China | United States | India

Gold's surge to a record weekend fix just shy of $5000 crowns a volatile week, propelled by cooling US inflation that sharpens expectations for Federal Reserve rate cuts. January's core CPI held at 2.5% annually, while headline inflation eased to 2.4%, aligning with forecasts but signaling a broader slowdown in price pressures. This data arrives as President Trump nominates Kevin Warsh to replace Jerome Powell, with bulls like David Einhorn forecasting more than two cuts by year-end, amplifying gold's appeal in a lower-rate environment.

Yet the real spark ignites from Asia, where Shenzhen authorities, backed by the People's Bank of China, banned leveraged and pre-priced gold deals after January's platform failures and wild swings. Ten government departments targeted slogans like 'Get rich by buying gold,' responding to 'unruly' Shanghai trading that US Treasury Secretary Scott Bessent flagged as prompting tighter margins. With markets shuttered for Chinese New Year until next week-ushering in the Year of the Horse-this intervention aims to quell retail speculation amid surging Asian ETF inflows, a key price driver per BCA Research.

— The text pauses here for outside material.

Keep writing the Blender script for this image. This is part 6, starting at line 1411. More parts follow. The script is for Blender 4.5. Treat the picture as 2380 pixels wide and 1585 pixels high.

Spot gold at $4977, up 1.12% intraday with a high of $5020, reflects this tug-of-war: safe-haven flows versus regulatory brakes. Low Comex open interest underscores Asia's dominance, with India's ETF success adding fuel. While supercore inflation ticked up, the dovish macro tilt-coupled with recession whispers-positions gold for balance around $5000, poised for the next rally if risks materialize. Miners' cash flows remain robust, insulating the bull market from early-year volatility. For investors, China's crackdown risks a momentum unwind, but Fed pivot hopes cement gold's structural bid.